[START]
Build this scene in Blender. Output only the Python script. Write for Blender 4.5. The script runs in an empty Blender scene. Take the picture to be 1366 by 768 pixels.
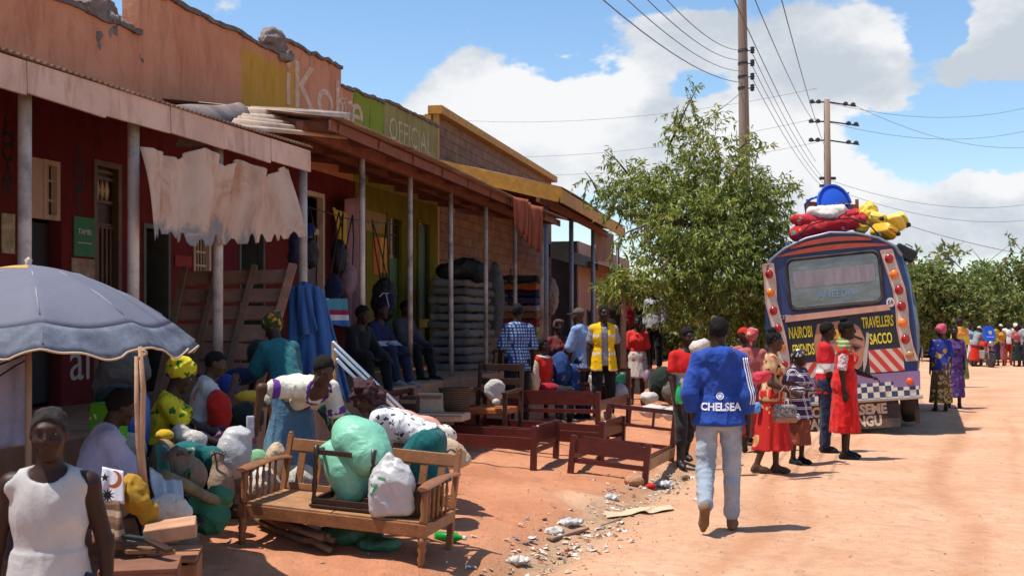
import bpy, bmesh, math, random
import numpy as np
from mathutils import Vector, Matrix
PI = math.pi
R = math.radians
random.seed(7)
F, CX, HY, EYE = 1600.0, 683.0, 430.0, 1.68
scene = bpy.context.scene
COL = scene.collection

def W(px, py, Y):
 return Vector(((px - CX) / F * Y, Y, EYE - (py - HY) / F * Y))

# ------------------------------------------------------------------ noise (numpy)
def snoise(P, freq=1.0, seed=0, n=7):
 rs = np.random.RandomState(seed)
 P = np.asarray(P, dtype=np.float64) * freq
 out = np.zeros(len(P))
 for i in range(n):
  k = rs.normal(size=3); k /= np.linalg.norm(k); k *= rs.uniform(.6, 1.7) * 2.2
  k2 = rs.normal(size=3) * 1.3
  out += np.sin(P @ k + rs.uniform(0, 6.28) + 1.3 * np.sin(P @ k2 + rs.uniform(0, 6.28)))
 return out / math.sqrt(n) / .75

# ------------------------------------------------------------------ materials
_M = {}
def L(c):
 """sRGB 0-255 triple to linear"""
 o = []
 for v in c[:3]:
  v = v / 255.0
  o.append(v / 12.92 if v <= .04045 else ((v + .055) / 1.055) ** 2.4)
 return tuple(o)
def dk(c, f): return tuple(max(0, min(1, v * f)) for v in c)

class NT:
 def __init__(self, m):
  m.use_nodes = True
  self.m = m; self.t = m.node_tree; self.n = self.t.nodes
  self.b = self.n.get('Principled BSDF')
  self.out = self.n.get('Material Output')
 def node(self, typ, **kw):
  nd = self.n.new(typ)
  for k, v in kw.items():
   if k.startswith('i_'):
    nd.inputs[k[2:].replace('_', ' ')].default_value = v
   else: setattr(nd, k, v)
  return nd
 def link(self, a, b): self.t.links.new(a, b)
 def coord(self, which='Object', scale=(1, 1, 1), rot=(0, 0, 0), loc=(0, 0, 0)):
  tc = self.node('ShaderNodeTexCoord'); mp = self.node('ShaderNodeMapping')
  mp.inputs['Scale'].default_value = scale; mp.inputs['Rotation'].default_value = rot; mp.inputs['Location'].default_value = loc
  self.link(tc.outputs[which], mp.inputs['Vector'])
  return mp.outputs['Vector']
 def noise(self, vec, scale=5, detail=4, rough=.6, dist=0):
  nd = self.node('ShaderNodeTexNoise')
  nd.inputs['Scale'].default_value = scale; nd.inputs['Detail'].default_value = detail
  nd.inputs['Roughness'].default_value = rough; nd.inputs['Distortion'].default_value = dist
  if vec is not None: self.link(vec, nd.inputs['Vector'])
  return nd.outputs['Fac']
 def ramp(self, fac, stops, interp='LINEAR'):
  nd = self.node('ShaderNodeValToRGB'); cr = nd.color_ramp; cr.interpolation = interp
  while len(cr.elements) < len(stops): cr.elements.new(.5)
  for e, (p, c) in zip(cr.elements, stops):
   e.position = p
   e.color = (c[0], c[1], c[2], 1) if hasattr(c, '__len__') else (c, c, c, 1)
  self.link(fac, nd.inputs['Fac'])
  return nd.outputs['Color']
 def mix(self, fac, a, b, blend='MIX'):
  nd = self.node('ShaderNodeMix', data_type='RGBA', blend_type=blend)
  for sock, v in ((nd.inputs[0], fac), (nd.inputs[6], a), (nd.inputs[7], b)):
   if hasattr(v, 'is_output') or hasattr(v, 'links'): self.link(v, sock)
   elif hasattr(v, '__len__'): sock.default_value = (v[0], v[1], v[2], 1)
   else: sock.default_value = v
  return nd.outputs[2]
 def math(self, op, a, b=0.0, c=None):
  nd = self.node('ShaderNodeMath', operation=op)
  for i, v in enumerate((a, b, c)):
   if v is None: continue
   if hasattr(v, 'links'): self.link(v, nd.inputs[i])
   else: nd.inputs[i].default_value = v
  return nd.outputs[0]
 def bump(self, h, strength=.3, dist=.02):
  nd = self.node('ShaderNodeBump'); nd.inputs['Strength'].default_value = strength
  nd.inputs['Distance'].default_value = dist
  self.link(h, nd.inputs['Height']); self.link(nd.outputs['Normal'], self.b.inputs['Normal'])
 def base(self, c):
  if hasattr(c, 'links'): self.link(c, self.b.inputs['Base Color'])
  else: self.b.inputs['Base Color'].default_value = (c[0], c[1], c[2], 1)
 def sep(self, vec):
  nd = self.node('ShaderNodeSeparateXYZ'); self.link(vec, nd.inputs[0]); return nd.outputs

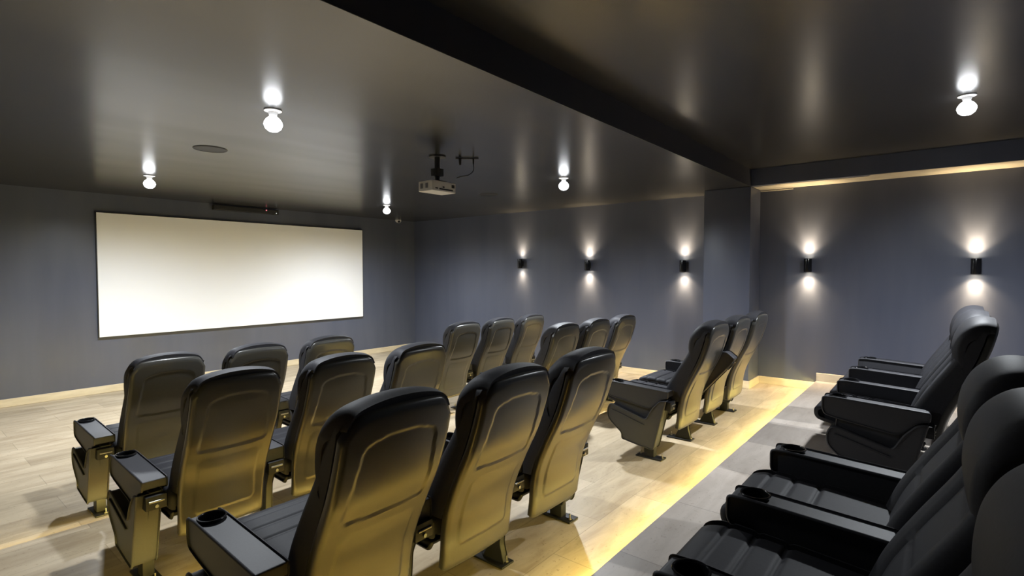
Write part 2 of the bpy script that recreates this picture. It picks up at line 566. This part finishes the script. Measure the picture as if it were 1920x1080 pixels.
[END]
DO THIS
Output each line exactly; omit every picture.

EXPECTED ANSWER
Build this scene in Blender. Output only the Python script. Write for Blender 4.5. The script runs in an empty Blender scene. Take the picture to be 1366 by 768 pixels.
import bpy, bmesh, math, random
import numpy as np
from mathutils import Vector, Matrix
PI = math.pi
R = math.radians
random.seed(7)
F, CX, HY, EYE = 1600.0, 683.0, 430.0, 1.68
scene = bpy.context.scene
COL = scene.collection

def W(px, py, Y):
 return Vector(((px - CX) / F * Y, Y, EYE - (py - HY) / F * Y))

# ------------------------------------------------------------------ noise (numpy)
def snoise(P, freq=1.0, seed=0, n=7):
 rs = np.random.RandomState(seed)
 P = np.asarray(P, dtype=np.float64) * freq
 out = np.zeros(len(P))
 for i in range(n):
  k = rs.normal(size=3); k /= np.linalg.norm(k); k *= rs.uniform(.6, 1.7) * 2.2
  k2 = rs.normal(size=3) * 1.3
  out += np.sin(P @ k + rs.uniform(0, 6.28) + 1.3 * np.sin(P @ k2 + rs.uniform(0, 6.28)))
 return out / math.sqrt(n) / .75

# ------------------------------------------------------------------ materials
_M = {}
def L(c):
 """sRGB 0-255 triple to linear"""
 o = []
 for v in c[:3]:
  v = v / 255.0
  o.append(v / 12.92 if v <= .04045 else ((v + .055) / 1.055) ** 2.4)
 return tuple(o)
def dk(c, f): return tuple(max(0, min(1, v * f)) for v in c)

class NT:
 def __init__(self, m):
  m.use_nodes = True
  self.m = m; self.t = m.node_tree; self.n = self.t.nodes
  self.b = self.n.get('Principled BSDF')
  self.out = self.n.get('Material Output')
 def node(self, typ, **kw):
  nd = self.n.new(typ)
  for k, v in kw.items():
   if k.startswith('i_'):
    nd.inputs[k[2:].replace('_', ' ')].default_value = v
   else: setattr(nd, k, v)
  return nd
 def link(self, a, b): self.t.links.new(a, b)
 def coord(self, which='Object', scale=(1, 1, 1), rot=(0, 0, 0), loc=(0, 0, 0)):
  tc = self.node('ShaderNodeTexCoord'); mp = self.node('ShaderNodeMapping')
  mp.inputs['Scale'].default_value = scale; mp.inputs['Rotation'].default_value = rot; mp.inputs['Location'].default_value = loc
  self.link(tc.outputs[which], mp.inputs['Vector'])
  return mp.outputs['Vector']
 def noise(self, vec, scale=5, detail=4, rough=.6, dist=0):
  nd = self.node('ShaderNodeTexNoise')
  nd.inputs['Scale'].default_value = scale; nd.inputs['Detail'].default_value = detail
  nd.inputs['Roughness'].default_value = rough; nd.inputs['Distortion'].default_value = dist
  if vec is not None: self.link(vec, nd.inputs['Vector'])
  return nd.outputs['Fac']
 def ramp(self, fac, stops, interp='LINEAR'):
  nd = self.node('ShaderNodeValToRGB'); cr = nd.color_ramp; cr.interpolation = interp
  while len(cr.elements) < len(stops): cr.elements.new(.5)
  for e, (p, c) in zip(cr.elements, stops):
   e.position = p
   e.color = (c[0], c[1], c[2], 1) if hasattr(c, '__len__') else (c, c, c, 1)
  self.link(fac, nd.inputs['Fac'])
  return nd.outputs['Color']
 def mix(self, fac, a, b, blend='MIX'):
  nd = self.node('ShaderNodeMix', data_type='RGBA', blend_type=blend)
  for sock, v in ((nd.inputs[0], fac), (nd.inputs[6], a), (nd.inputs[7], b)):
   if hasattr(v, 'is_output') or hasattr(v, 'links'): self.link(v, sock)
   elif hasattr(v, '__len__'): sock.default_value = (v[0], v[1], v[2], 1)
   else: sock.default_value = v
  return nd.outputs[2]
 def math(self, op, a, b=0.0, c=None):
  nd = self.node('ShaderNodeMath', operation=op)
  for i, v in enumerate((a, b, c)):
   if v is None: continue
   if hasattr(v, 'links'): self.link(v, nd.inputs[i])
   else: nd.inputs[i].default_value = v
  return nd.outputs[0]
 def bump(self, h, strength=.3, dist=.02):
  nd = self.node('ShaderNodeBump'); nd.inputs['Strength'].default_value = strength
  nd.inputs['Distance'].default_value = dist
  self.link(h, nd.inputs['Height']); self.link(nd.outputs['Normal'], self.b.inputs['Normal'])
 def base(self, c):
  if hasattr(c, 'links'): self.link(c, self.b.inputs['Base Color'])
  else: self.b.inputs['Base Color'].default_value = (c[0], c[1], c[2], 1)
 def sep(self, vec):
  nd = self.node('ShaderNodeSeparateXYZ'); self.link(vec, nd.inputs[0]); return nd.outputs

Write part 2 of the bpy script that recreates this picture. It picks up at line 566. This part finishes the script. Measure the picture as if it were 1920x1080 pixels.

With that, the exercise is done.